begin Data for this exercise
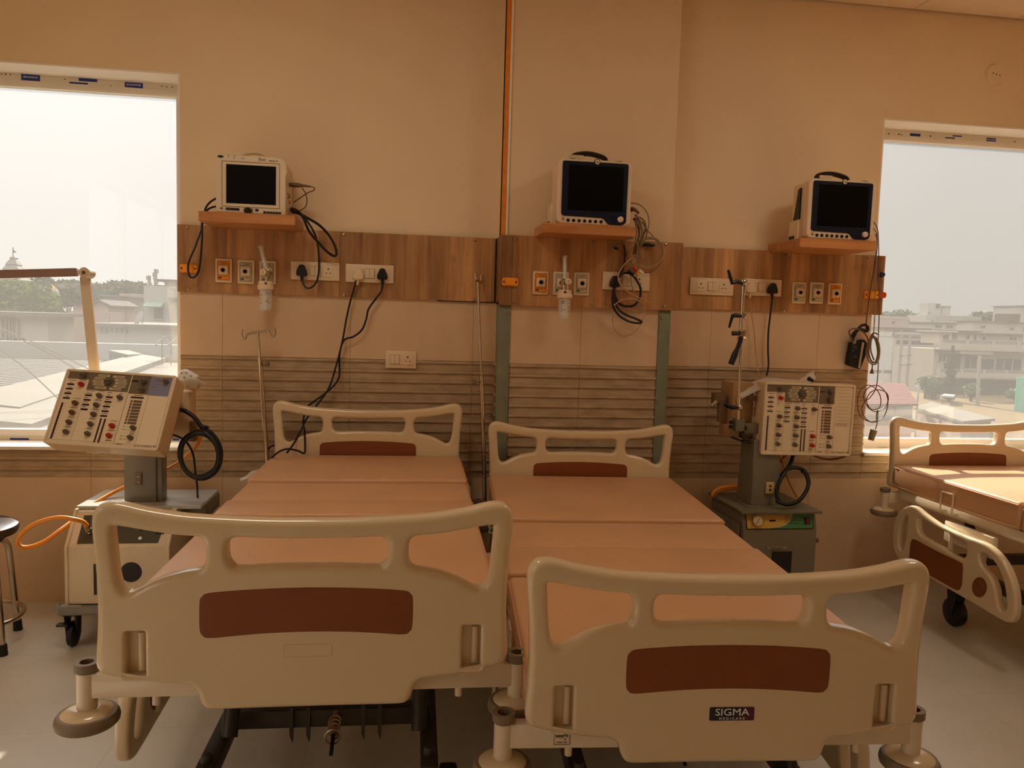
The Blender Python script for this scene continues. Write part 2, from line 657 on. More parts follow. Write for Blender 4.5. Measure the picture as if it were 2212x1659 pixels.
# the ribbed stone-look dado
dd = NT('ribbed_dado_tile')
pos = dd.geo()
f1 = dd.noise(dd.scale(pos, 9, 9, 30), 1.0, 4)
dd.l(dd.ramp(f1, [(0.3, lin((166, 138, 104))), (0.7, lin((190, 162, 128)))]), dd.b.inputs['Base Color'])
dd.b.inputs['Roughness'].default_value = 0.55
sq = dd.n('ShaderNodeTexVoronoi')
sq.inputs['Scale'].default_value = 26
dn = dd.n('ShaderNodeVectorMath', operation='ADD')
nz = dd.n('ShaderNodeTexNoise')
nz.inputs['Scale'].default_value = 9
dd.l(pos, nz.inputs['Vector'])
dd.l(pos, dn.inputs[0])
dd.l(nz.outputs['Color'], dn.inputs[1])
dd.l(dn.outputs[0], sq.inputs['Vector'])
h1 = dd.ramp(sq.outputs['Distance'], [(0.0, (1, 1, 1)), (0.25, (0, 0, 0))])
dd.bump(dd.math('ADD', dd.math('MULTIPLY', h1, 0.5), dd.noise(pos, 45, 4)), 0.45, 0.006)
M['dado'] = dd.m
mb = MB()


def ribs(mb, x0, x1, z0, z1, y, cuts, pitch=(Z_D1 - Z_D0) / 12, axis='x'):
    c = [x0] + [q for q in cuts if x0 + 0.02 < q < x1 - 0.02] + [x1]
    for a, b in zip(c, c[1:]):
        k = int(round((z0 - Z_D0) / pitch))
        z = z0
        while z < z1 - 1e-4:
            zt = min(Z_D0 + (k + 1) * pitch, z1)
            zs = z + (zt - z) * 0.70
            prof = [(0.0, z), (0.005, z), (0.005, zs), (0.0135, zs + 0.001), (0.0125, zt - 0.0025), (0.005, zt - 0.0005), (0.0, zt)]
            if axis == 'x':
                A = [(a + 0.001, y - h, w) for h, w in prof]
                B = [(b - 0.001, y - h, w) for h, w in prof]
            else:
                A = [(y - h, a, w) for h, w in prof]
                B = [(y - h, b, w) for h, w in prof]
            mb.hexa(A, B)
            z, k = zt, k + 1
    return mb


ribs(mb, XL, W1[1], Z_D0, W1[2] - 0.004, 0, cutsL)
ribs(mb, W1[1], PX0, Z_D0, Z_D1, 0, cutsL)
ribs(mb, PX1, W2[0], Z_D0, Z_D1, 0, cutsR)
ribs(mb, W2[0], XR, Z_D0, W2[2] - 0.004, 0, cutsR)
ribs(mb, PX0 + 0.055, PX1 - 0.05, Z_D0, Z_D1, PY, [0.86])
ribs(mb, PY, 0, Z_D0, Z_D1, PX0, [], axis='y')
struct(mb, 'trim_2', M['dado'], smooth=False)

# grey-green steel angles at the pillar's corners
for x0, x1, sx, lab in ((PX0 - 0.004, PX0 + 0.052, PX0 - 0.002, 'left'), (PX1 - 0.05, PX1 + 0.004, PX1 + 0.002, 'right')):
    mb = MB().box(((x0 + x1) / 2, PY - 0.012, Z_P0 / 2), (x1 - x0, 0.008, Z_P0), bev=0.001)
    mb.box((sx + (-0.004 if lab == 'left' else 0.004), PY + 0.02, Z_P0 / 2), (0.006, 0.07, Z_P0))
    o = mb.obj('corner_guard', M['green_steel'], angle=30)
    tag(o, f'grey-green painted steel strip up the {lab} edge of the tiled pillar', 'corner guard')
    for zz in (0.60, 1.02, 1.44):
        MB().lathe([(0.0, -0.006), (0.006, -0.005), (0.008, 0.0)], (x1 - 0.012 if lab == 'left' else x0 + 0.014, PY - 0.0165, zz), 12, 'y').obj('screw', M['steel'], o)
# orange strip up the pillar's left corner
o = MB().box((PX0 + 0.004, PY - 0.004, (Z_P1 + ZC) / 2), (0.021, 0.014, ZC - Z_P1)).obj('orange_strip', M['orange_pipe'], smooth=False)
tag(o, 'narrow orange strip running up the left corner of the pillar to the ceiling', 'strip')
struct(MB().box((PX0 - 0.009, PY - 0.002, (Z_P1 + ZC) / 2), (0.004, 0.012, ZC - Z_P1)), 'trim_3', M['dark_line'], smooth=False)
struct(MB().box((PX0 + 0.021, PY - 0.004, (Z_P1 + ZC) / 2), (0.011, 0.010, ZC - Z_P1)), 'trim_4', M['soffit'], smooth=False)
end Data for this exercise
begin Data for this exercise
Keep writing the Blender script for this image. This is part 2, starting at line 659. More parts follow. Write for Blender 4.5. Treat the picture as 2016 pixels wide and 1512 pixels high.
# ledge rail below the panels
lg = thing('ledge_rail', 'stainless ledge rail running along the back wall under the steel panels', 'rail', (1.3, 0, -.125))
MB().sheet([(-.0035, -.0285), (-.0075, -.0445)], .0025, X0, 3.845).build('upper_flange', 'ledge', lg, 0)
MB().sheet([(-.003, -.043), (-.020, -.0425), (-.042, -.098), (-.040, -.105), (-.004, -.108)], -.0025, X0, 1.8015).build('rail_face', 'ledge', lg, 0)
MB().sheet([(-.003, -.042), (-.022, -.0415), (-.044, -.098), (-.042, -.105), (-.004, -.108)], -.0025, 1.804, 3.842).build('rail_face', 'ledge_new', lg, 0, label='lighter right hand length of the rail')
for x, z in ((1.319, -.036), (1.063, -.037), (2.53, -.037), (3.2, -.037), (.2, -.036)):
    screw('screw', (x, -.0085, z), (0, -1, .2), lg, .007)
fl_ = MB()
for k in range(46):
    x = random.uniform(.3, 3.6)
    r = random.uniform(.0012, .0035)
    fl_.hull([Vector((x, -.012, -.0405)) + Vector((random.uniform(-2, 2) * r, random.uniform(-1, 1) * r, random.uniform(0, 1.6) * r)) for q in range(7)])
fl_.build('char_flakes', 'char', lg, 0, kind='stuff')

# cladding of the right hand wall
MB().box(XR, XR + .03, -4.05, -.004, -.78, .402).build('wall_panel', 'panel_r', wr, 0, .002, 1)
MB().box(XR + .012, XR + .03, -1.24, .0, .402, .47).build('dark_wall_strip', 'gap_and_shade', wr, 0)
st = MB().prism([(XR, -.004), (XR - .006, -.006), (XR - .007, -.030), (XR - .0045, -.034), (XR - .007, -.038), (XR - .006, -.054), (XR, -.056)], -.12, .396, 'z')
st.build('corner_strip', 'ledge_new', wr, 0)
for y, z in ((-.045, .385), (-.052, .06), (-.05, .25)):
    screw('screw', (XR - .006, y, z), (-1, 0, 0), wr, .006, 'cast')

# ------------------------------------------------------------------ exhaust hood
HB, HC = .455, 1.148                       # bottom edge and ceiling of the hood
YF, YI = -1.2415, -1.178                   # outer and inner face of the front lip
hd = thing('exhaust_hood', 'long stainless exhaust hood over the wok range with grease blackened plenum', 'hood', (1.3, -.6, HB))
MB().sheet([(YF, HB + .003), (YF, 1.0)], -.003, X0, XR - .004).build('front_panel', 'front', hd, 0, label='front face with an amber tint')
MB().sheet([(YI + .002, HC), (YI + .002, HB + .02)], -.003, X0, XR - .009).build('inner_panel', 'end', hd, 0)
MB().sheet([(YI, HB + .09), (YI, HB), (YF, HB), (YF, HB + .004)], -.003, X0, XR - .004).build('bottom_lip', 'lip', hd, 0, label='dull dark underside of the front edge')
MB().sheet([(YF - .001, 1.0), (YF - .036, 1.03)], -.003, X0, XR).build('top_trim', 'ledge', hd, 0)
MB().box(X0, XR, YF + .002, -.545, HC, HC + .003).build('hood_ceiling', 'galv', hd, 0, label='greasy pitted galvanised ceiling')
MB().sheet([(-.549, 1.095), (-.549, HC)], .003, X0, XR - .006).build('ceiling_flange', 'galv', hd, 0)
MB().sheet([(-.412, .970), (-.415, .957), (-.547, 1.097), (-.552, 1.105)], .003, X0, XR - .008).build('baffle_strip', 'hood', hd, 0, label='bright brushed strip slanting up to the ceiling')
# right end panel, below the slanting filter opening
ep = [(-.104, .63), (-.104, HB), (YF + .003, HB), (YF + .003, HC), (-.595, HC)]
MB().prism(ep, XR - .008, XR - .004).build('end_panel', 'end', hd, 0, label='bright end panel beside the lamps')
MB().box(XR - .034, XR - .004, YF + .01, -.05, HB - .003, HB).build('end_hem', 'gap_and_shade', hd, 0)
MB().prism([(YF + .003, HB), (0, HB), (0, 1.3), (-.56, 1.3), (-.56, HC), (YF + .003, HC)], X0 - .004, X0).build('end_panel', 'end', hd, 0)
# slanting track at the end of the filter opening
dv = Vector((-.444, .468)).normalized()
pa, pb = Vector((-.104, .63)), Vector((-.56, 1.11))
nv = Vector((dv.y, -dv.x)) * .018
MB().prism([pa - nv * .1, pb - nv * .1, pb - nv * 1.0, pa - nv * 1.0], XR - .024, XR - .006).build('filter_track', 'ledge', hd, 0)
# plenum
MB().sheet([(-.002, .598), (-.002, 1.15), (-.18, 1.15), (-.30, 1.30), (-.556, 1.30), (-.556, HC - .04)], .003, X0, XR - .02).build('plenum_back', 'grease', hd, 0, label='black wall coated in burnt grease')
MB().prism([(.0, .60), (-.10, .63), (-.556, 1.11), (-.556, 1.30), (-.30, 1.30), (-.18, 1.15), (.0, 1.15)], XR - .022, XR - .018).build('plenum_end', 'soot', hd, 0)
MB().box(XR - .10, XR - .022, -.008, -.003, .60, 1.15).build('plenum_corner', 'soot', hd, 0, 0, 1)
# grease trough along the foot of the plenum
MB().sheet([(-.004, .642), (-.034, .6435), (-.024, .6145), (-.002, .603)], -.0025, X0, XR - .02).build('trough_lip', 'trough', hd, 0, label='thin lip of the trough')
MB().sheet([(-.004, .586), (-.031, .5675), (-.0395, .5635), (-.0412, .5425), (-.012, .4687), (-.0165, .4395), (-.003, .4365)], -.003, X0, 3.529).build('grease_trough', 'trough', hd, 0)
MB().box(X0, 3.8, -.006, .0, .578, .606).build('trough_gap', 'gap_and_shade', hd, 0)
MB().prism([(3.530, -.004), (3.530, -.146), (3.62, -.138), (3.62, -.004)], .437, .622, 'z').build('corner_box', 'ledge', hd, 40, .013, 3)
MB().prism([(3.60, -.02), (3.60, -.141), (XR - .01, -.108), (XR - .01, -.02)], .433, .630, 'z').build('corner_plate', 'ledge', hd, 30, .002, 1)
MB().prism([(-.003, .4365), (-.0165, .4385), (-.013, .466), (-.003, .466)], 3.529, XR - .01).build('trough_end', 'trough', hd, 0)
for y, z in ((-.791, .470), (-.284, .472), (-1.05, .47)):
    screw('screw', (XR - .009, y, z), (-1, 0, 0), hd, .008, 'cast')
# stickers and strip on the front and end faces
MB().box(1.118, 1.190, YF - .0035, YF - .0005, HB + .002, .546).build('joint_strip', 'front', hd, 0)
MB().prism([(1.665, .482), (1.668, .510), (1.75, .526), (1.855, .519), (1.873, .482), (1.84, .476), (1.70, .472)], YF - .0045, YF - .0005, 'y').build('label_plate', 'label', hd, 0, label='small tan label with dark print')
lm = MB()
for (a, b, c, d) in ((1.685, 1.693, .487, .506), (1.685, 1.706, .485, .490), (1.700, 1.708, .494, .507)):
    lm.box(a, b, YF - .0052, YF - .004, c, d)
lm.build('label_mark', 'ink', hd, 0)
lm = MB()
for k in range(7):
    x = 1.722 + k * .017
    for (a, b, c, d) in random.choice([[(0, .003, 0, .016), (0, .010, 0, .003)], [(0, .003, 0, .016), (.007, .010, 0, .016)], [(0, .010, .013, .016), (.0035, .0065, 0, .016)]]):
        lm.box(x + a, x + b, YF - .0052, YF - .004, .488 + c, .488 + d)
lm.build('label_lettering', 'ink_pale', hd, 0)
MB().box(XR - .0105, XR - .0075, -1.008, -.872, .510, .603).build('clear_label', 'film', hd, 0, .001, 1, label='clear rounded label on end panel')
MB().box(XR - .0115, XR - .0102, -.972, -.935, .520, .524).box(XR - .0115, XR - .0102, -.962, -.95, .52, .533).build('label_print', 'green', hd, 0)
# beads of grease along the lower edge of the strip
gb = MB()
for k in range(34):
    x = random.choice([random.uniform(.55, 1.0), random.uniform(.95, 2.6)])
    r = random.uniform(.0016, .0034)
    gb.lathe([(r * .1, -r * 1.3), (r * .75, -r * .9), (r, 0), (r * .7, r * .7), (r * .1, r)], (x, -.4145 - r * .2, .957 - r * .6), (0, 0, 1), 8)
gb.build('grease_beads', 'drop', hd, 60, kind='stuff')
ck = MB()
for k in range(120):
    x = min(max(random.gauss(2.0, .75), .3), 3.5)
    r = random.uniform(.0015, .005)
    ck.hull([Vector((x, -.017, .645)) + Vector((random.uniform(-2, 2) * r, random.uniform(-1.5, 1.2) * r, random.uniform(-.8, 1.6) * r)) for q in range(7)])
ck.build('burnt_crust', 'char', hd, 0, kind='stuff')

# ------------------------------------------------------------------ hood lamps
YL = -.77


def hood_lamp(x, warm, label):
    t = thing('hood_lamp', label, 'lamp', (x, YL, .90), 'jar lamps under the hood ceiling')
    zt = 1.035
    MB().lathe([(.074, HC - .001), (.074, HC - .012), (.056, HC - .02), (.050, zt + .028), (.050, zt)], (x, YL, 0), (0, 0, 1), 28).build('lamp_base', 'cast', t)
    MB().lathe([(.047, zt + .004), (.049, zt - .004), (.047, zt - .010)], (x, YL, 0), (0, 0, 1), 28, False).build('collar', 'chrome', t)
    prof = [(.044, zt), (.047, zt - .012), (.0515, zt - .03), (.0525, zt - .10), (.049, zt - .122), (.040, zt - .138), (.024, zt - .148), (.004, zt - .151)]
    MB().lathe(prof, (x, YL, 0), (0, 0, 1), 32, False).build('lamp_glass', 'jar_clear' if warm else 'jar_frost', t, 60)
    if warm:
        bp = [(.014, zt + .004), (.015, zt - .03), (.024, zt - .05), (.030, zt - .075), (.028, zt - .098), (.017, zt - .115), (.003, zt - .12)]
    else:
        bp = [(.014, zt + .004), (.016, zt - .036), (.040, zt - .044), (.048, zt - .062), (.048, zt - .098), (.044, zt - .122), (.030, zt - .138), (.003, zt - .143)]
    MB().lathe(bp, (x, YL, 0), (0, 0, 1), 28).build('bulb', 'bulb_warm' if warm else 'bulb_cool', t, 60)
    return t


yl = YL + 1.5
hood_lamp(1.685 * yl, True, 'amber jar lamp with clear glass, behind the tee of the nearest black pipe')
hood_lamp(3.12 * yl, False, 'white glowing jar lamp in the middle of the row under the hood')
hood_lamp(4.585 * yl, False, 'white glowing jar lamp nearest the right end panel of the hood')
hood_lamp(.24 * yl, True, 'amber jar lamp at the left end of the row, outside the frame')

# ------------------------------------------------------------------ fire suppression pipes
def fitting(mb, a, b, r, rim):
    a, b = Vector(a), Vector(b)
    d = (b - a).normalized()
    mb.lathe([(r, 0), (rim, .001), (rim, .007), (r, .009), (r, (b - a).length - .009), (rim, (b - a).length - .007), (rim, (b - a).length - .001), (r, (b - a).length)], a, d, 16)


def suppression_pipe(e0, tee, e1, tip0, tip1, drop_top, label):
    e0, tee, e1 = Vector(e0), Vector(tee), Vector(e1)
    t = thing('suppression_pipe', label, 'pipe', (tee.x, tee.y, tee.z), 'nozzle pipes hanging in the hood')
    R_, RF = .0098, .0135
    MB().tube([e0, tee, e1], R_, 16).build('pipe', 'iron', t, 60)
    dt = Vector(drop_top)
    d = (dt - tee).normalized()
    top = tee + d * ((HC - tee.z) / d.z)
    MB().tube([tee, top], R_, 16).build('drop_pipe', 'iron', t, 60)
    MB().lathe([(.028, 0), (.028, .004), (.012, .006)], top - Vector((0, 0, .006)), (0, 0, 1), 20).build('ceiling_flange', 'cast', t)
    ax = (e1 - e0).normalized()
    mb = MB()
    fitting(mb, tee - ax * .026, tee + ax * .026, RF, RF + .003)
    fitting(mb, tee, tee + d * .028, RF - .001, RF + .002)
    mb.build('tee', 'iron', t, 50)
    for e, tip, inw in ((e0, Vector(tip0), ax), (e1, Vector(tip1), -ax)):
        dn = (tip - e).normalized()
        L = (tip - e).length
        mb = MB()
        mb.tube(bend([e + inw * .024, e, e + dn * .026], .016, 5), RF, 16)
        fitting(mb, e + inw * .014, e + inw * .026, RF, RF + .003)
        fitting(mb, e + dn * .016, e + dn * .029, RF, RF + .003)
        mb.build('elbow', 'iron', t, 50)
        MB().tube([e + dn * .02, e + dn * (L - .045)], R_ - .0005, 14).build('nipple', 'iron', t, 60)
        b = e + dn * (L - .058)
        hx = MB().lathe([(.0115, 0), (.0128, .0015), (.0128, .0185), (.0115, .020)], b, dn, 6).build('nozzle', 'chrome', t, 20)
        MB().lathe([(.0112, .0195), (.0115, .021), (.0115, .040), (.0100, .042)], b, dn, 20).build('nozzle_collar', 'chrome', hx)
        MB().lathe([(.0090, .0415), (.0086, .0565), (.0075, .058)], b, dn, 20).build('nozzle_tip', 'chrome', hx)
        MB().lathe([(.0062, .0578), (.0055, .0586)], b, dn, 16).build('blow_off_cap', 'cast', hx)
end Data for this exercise
begin Data for this exercise
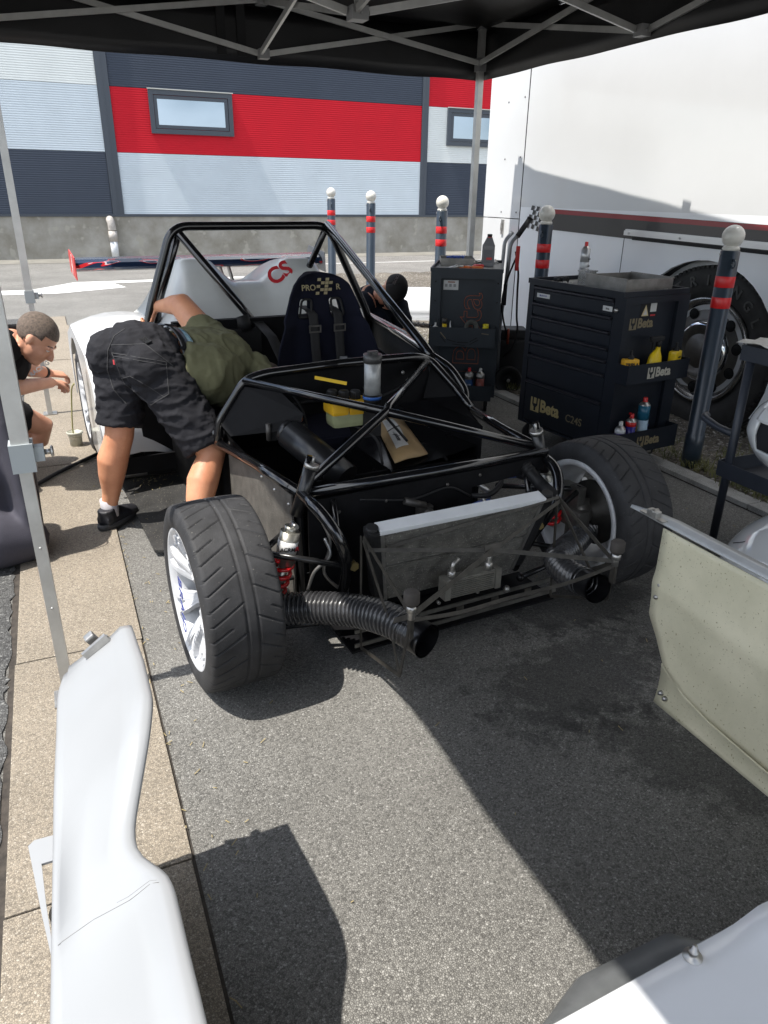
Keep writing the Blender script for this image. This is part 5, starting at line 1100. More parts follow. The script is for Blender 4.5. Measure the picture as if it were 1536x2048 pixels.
end Data for this exercise
Task requirements: Transcribe, word for word, every line from the line with "1512 pixels high." to the line with "fl_.build('char_flakes', 'char', lg, 0, kind='stuff')", inclusive, and output nothing else.

Answer to the exercise:
Keep writing the Blender script for this image. This is part 2, starting at line 659. More parts follow. Write for Blender 4.5. Treat the picture as 2016 pixels wide and 1512 pixels high.
# ledge rail below the panels
lg = thing('ledge_rail', 'stainless ledge rail running along the back wall under the steel panels', 'rail', (1.3, 0, -.125))
MB().sheet([(-.0035, -.0285), (-.0075, -.0445)], .0025, X0, 3.845).build('upper_flange', 'ledge', lg, 0)
MB().sheet([(-.003, -.043), (-.020, -.0425), (-.042, -.098), (-.040, -.105), (-.004, -.108)], -.0025, X0, 1.8015).build('rail_face', 'ledge', lg, 0)
MB().sheet([(-.003, -.042), (-.022, -.0415), (-.044, -.098), (-.042, -.105), (-.004, -.108)], -.0025, 1.804, 3.842).build('rail_face', 'ledge_new', lg, 0, label='lighter right hand length of the rail')
for x, z in ((1.319, -.036), (1.063, -.037), (2.53, -.037), (3.2, -.037), (.2, -.036)):
    screw('screw', (x, -.0085, z), (0, -1, .2), lg, .007)
fl_ = MB()
for k in range(46):
    x = random.uniform(.3, 3.6)
    r = random.uniform(.0012, .0035)
    fl_.hull([Vector((x, -.012, -.0405)) + Vector((random.uniform(-2, 2) * r, random.uniform(-1, 1) * r, random.uniform(0, 1.6) * r)) for q in range(7)])
fl_.build('char_flakes', 'char', lg, 0, kind='stuff')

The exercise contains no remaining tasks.